O vestuário da mãe surge, ao longo do livro, como denominador comum e uma espécie de fio condutor de toda a narrativa. Independentemente do animal em que se transforma, todos os leitores a conseguem identificar pelas peças de roupa que veste, nomeadamente, a garrida camisola de losangos.






































Com um final consonante com o amor e a ternura que caracterizam a relação entre mães e filhos, esta é uma história bem divertida que, aqui e acolá, nos faz lembrar A Minha Mãe de Anthony Brown.

sexta-feira, 7 de outubro de 2022

De Mãos Dadas



De Mãos Dadas | Christopher Cheng e Stephen Michael King | Nuvem de Letras

Um Rato e um Panda protagonizam esta história sobre amor incondicional, amizade e perda. O diálogo entre os dois  pontua a viagem que vão fazendo pelas estações do ano e suas intempéries.

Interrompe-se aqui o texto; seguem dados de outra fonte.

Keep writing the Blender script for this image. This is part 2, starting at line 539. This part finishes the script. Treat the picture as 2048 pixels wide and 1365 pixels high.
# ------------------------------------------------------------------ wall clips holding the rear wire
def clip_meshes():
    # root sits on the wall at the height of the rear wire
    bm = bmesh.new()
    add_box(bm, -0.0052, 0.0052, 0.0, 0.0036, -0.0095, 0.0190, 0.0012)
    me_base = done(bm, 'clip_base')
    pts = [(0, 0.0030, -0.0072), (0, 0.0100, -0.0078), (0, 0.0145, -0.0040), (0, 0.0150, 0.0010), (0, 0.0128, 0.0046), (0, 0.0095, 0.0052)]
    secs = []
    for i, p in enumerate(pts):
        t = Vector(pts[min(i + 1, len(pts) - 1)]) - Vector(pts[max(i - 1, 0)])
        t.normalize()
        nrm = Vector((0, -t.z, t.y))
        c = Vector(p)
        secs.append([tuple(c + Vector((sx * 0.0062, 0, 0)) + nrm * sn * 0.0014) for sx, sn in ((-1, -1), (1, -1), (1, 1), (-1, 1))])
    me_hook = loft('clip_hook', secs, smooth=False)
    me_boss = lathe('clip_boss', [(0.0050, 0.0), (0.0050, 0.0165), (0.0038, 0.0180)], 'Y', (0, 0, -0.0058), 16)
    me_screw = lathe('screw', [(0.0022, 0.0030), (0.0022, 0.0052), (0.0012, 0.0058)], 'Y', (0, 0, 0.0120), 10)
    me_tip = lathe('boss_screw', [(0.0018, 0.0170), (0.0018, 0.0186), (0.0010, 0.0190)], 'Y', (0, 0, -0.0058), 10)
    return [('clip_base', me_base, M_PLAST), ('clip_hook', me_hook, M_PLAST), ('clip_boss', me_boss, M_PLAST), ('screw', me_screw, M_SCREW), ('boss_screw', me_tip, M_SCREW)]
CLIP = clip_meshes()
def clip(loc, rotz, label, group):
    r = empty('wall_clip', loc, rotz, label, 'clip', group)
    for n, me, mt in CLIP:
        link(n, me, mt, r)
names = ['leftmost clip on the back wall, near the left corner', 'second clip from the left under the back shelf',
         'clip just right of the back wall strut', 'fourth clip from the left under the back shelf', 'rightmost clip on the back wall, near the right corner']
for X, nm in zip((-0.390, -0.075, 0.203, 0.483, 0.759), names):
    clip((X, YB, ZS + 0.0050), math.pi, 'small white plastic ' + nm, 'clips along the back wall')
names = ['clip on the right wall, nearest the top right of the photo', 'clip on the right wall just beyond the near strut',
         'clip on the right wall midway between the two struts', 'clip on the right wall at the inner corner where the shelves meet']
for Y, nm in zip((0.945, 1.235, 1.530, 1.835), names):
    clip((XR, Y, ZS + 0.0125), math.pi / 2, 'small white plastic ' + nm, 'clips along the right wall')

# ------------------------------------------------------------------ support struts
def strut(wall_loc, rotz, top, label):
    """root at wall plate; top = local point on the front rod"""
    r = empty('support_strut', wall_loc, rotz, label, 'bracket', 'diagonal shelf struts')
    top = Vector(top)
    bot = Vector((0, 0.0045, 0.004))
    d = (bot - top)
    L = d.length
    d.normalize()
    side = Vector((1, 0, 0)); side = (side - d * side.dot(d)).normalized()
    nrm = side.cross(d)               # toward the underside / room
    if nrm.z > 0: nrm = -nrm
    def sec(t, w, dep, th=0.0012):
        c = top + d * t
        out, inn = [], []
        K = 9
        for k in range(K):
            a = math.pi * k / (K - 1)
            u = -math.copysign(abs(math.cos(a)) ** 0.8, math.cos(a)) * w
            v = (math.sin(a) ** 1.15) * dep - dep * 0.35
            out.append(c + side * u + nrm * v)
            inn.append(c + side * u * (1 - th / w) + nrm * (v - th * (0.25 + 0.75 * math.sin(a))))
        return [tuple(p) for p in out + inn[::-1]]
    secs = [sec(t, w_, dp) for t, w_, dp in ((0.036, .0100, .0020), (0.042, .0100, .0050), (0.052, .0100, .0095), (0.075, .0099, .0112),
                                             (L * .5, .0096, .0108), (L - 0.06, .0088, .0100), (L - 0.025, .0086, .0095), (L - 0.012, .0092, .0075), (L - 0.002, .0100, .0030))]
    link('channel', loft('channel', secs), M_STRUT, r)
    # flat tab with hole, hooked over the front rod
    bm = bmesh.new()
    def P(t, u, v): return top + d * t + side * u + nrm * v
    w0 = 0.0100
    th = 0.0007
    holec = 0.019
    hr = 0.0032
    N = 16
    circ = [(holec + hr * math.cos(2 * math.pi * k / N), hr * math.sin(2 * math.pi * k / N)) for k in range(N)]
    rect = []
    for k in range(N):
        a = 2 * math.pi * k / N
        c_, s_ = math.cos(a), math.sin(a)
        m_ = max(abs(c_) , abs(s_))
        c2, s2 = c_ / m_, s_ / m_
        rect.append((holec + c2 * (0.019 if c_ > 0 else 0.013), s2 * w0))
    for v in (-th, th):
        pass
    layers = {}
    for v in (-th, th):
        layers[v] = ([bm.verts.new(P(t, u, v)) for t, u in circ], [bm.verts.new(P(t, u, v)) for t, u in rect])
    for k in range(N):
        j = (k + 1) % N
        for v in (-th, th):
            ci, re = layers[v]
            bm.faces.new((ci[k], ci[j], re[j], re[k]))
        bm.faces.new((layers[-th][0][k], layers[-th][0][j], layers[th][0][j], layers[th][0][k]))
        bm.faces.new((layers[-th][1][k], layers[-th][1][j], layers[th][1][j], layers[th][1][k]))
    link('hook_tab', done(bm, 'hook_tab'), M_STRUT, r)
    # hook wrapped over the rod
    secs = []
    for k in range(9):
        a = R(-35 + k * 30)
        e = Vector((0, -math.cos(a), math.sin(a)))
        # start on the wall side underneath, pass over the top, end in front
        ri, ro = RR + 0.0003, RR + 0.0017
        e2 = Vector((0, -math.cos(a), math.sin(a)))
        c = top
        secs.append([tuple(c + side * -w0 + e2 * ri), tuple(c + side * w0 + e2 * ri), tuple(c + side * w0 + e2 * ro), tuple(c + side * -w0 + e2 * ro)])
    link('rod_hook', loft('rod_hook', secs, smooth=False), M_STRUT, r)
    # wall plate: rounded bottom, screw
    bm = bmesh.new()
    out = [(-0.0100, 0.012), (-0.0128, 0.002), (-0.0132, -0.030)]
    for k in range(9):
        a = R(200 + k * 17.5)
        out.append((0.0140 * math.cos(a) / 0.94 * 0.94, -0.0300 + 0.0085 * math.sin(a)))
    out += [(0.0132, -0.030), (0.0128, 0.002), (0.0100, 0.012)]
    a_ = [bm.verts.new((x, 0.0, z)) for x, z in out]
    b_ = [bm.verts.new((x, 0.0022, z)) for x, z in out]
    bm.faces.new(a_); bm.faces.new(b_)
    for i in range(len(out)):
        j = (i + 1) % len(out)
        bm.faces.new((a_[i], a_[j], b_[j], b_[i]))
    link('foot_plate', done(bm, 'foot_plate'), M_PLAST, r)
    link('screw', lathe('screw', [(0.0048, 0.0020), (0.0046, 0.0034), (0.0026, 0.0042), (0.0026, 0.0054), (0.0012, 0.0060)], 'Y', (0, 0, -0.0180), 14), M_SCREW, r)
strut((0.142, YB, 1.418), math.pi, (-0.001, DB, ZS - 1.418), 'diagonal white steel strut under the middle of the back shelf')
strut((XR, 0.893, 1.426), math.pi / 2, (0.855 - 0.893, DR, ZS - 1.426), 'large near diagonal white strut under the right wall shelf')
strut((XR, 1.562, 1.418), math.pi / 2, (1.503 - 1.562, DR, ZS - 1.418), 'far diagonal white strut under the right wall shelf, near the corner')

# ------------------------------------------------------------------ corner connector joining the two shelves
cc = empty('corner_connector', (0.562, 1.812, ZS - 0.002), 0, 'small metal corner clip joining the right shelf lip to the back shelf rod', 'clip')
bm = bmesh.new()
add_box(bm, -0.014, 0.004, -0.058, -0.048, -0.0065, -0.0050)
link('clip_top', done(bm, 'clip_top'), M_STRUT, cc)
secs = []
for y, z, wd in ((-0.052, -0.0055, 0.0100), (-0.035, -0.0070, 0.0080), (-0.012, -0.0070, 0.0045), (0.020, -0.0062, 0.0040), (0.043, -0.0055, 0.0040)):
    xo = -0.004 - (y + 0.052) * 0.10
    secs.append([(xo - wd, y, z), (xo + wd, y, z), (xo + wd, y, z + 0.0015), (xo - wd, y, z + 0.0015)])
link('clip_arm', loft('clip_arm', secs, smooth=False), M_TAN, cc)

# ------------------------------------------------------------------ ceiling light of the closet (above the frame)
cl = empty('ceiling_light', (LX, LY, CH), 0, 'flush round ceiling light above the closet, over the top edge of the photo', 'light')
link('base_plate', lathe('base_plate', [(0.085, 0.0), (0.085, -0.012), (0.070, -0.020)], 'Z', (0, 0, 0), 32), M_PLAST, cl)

Uma viagem que evidencia e reforça os fortes laços que os unem,  ao mesmo tempo que dá ao leitor a noção do decurso do ciclo da vida. 


O pequeno rato formula as questões, interrogando o seu amigo sobre a força daquela união e se ela será suficientemente forte para superar todas as adversidades da vida. A cada resposta, o Panda revela a solidez da sua amizade. O afecto que demonstra é tocante. O leitor apreende-o nas respostas e nos gestos. A diferença de tamanho dos dois realça-o ainda mais. O carinho com que protege o pequeno amigo face ao vento, à chuva ou à neve, revela-se em cada abraço ou entrega de mãos. 


Ainda assim, o rato vai insistindo nas perguntas, repetindo a formulação dás-me a mão se...? E se eu ficar rabugento? E se eu fizer uma coisa muito, muito má? Cada resposta do Panda soa ainda mais reconfortante, indo sempre mais além na generosidade dos seus sentimentos. 


Christopher Cheng escreveu esta história na altura em que a mulher se debatia com um cancro. Sentiu necessidade de abrir o coração, partilhando os seus sentimentos sobre a forma como lidamos com a partida daqueles que amamos, mas que viverão para sempre no aconchego da nossa memória. A escolha dos personagens não fica a dever-se a um qualquer acaso, antes ao facto de serem os seus animais preferidos. King deu-lhes vida através do seu traço delicado, minimalista e sóbrio. 



De mãos dadas, ilustração e texto geram uma história que é, ao mesmo tempo, plena de fragilidade e de uma força capaz de tocar leitores de todas as idades.


A viagem não se faz só de intempéries. Ao longo das páginas, sobem montanhas juntos, partilham leituras, jogam xadrez...
Mas a pergunta que não queremos ouvir acaba por chegar. É diferente de todas as outras que o rato fez.
E se eu fôr para um sítio aonde não possas ir
A resposta que chega do amigo genial tem tanto de comovente, como de serena e apaziguadora. 

Com uma temática tão complexa como a morte, este é um livro belo e necessário.